Colloque Tunisie – Union européenne: La migration et les aspects politiques et économiques
Faire le point sur les relations entre la Tunisie et l’Union européenne, avec un questionnement urgent à propos de la crise migratoire, vient au bon moment en ce début de l’année 2024. Un regard croisé, académique, mais aussi diplomatique, et sociétal est nécessaire. C’est le Laboratoire de recherche en droit international et européen et des relations Maghreb/Europe, dirigé par la professeure Salwa Hamrouni, professeure de droit public qui en a pris l’heureuse initiative. Deux jours durant, ces jeudi 8 et vendredi 9 février 2024,à la faculté des sciences juridiques, politiques et sociales de Tunis,un colloque planchera sur ce bilan, à travers ses dimensions politiques et économiques, ainsi que la question migratoire. Placé en hommage au professeur Joël Rideau, éminent juriste français récemment décédé, il réunira des universitaires des deux bords, mais aussi des ambassadeurs européens, la représentante résidente du PNUD, des diplomates tunisiens et des acteurs de la société civile. Le colloque sera ouvert par Mounir Ben Rejiba, secrétaire d'Etat auprès du ministre des Affaires étrangères, de la Migration et des Tunisiens à l'étranger. (Programme)

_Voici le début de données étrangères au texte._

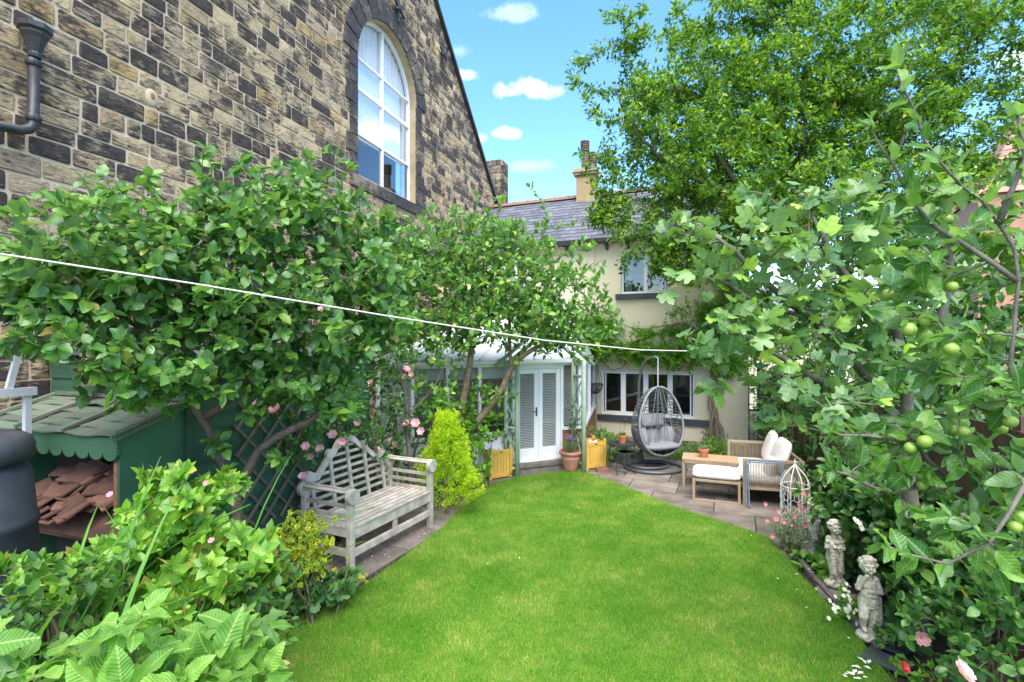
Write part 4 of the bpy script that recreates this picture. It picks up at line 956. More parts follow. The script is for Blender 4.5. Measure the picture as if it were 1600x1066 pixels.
def planter(px0, py0, wv, rz, label):
    g0 = G(px0, py0); t = thing('wooden_planter', label, 'planter', (g0.x, g0.y, 0), rz, 'yellow wooden planters either side of the arbour'); w, h = wv, .50; d = wv; z0 = .03
    for (x, y) in ((0, 0), (w, 0), (0, d), (w, d)): part('corner_post', MB().bb(x-.025, x+.025, y-.025, y+.025, z0-.03, h+.05), m_yellow, t, bevel=.005)
    for yy in (0, d):
        n = 6
        for k in range(n): a = .026+k*(w-.052)/n; part('plank', MB().bb(a, a+(w-.052)/n-.004, yy-.008, yy+.008, z0+.07, h-.07), m_yellow, t)
        part('rail', MB().bb(.025, w-.025, yy-.016, yy+.016, z0, z0+.07), m_yellow, t, bevel=.003); part('rail', MB().bb(.025, w-.025, yy-.016, yy+.016, h-.07, h), m_yellow, t, bevel=.003)
    for xx in (0, w):
        n = 6
        for k in range(n): a = .026+k*(d-.052)/n; part('plank', MB().bb(xx-.008, xx+.008, a, a+(d-.052)/n-.004, z0+.07, h-.07), m_yellow, t)
        part('rail', MB().bb(xx-.016, xx+.016, .025, d-.025, z0, z0+.07), m_yellow, t, bevel=.003); part('rail', MB().bb(xx-.016, xx+.016, .025, d-.025, h-.07, h), m_yellow, t, bevel=.003)
    part('compost', MB().bb(.02, w-.02, .02, d-.02, h-.09, h-.06), m_soil, t); part('maker_plate', MB().bb(w/2-.03, w/2+.03, -.02, -.016, h-.045, h-.028), m_black, t)
    for k in range(9): part('pebble', MB().ball((random.uniform(.05, w-.05), random.uniform(.05, d-.05), h-.03), (.035, .03, .025), 8, 6), m_white_pebble, t, smooth=True)
    return t
pl1 = planter(766, 751, .40, .5236, 'yellow stained wooden planter left of the green arbour, nearest the conifer')
pl2 = planter(917, 735, .38, .42, 'yellow stained wooden planter right of the green arbour beside the terracotta pot')
bk = G(936, 737); brick = part('brick', MB().bb(-.12, .12, -.05, .05, 0, .065), m_brick, None, bevel=.006); brick.location = (bk.x+.06, bk.y-.03, .004); brick.rotation_euler = (0, 0, .2); tag(brick, 'loose red brick lying under the right yellow planter', 'brick')
# arbour in sage green round timber
arb = thing('garden_arch', 'sage green pole arch with trellis sides in front of the conservatory doors', 'arch', G(860, 742))
ao = G(860, 742)
A = dict(fl=G(808, 746), fr=G(912, 739)); A['bl'] = Vector((-.14, 9.0, 0)); A['br'] = Vector((1.16, 9.58, 0))
A['bl'] = P(791, 700, 8.97); A['br'] = P(896, 700, 9.55)
for k in A: A[k] = Vector((A[k].x-ao.x, A[k].y-ao.y, 0))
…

« L'échec des négociations sur I'ALECA, les retombées du conflit russo-ukrainien, la guerre menée contre Gaza et dans les territoires palestiniens occupés, la crise énergétique ainsi que l'aggravation de la crise migratoire entre les deux rives de la méditerranée, placent les deux partenaires devant leurs responsabilités, lit-on dans l’argumentaire. La Tunisie et l'Union Européenne signent le 16 juillet 2023 un Mémorandum d'entente sur un partenariat stratégique et global. Le mémorandum n'est pas contraignant et ne crée pas d'obligations en soi. Il présente toutefois une série de plans d'action qui seront progressivement étoffés, transformés en instruments juridiques et approuvés par les états membres avant d'être mis en œuvre. Les plans sont divisés en cinq piliers: la stabilité macroéconomique, l'économie et le commerce, la transition verte, les contacts interpersonnels et lesmigrations.»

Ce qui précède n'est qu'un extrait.